Puis enfin, « Perdre la tête » ne serait sûrement pas le film « délicat » et juste qu’il est sans l’incroyable performance de Max Riemelt qui tient là le rôle le plus dur de sa vie. L’acteur est incroyable de bout en bout, arrivant à transmettre dans ses silences, ses regards et ses larmes, tout le dégoût qu’il peut avoir pour lui, toute la détresse, la solitude, la honte, le renfermement sur soi-même qui est d’autant plus dangereux, ou encore toute « l’abjectitude » qu’il peut avoir envers lui-même et ceux qui sont comme lui. Le rôle est incroyablement complexe, dur et courageux en même temps, et d’ailleurs, lors du débat, Max Riemelt disait qu’il détestait entrer dans une salle juste après la projection du film, et affronter les premiers regards du public (même si après, il a toujours du positif). À noter aussi les très belles performances du jeune Oskar Netzel qui joue le jeune garçon, Isabell Gerschke qui incarne sa mère et Ercan Durmaz, le psy qui va suivre le personnage (tellement essentiel et glaçant).
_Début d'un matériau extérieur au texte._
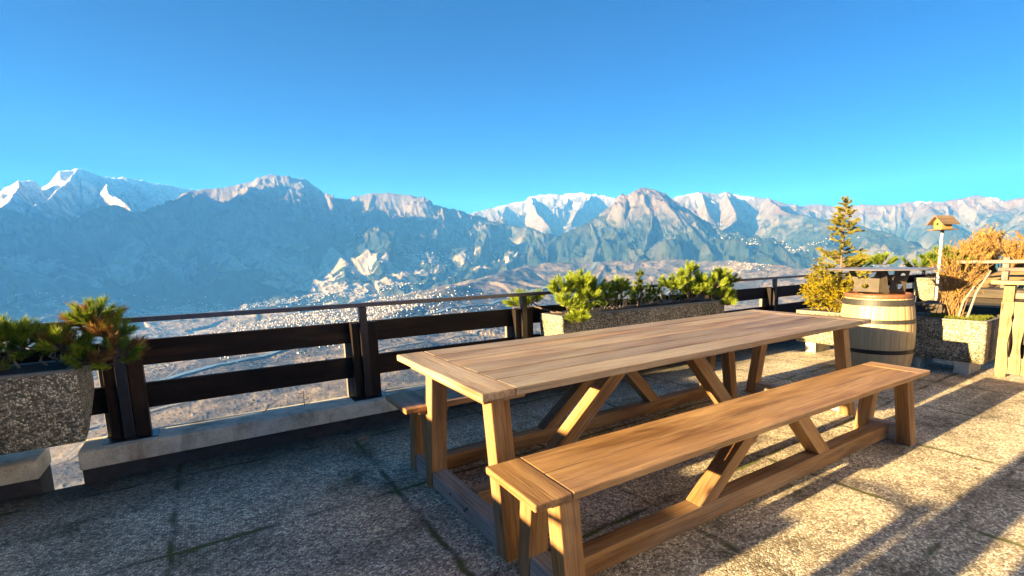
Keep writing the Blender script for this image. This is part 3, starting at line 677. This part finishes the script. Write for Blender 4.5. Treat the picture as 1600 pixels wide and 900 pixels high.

Difficile donc, très difficile même, « Perdre la tête » se pose toutefois comme un film important. Oui, c’est l’un des films les plus perturbants que j’ai pu voir, c’est un film qui m’aura bousculé comme jamais, et un film qui m’aura demandé une réflexion folle, mais derrière ça, la réflexion est particulièrement intéressante. « Perdre la tête » est un film qui dit énormément de choses, que ce soit sur ces personnes-là, sur leur attirance et leur combat quotidien, mais aussi sur la société en elle-même, et ne pas en parler serait une erreur, car ce n’est pas parce qu’on n’en parle pas que ça n’existe pas et rien que pour cela, Savaş Ceviz livre un film terriblement courageux. Bref, si je ne reverrais pas ce film de sitôt, je ne regrette en aucun cas m’y être arrêté.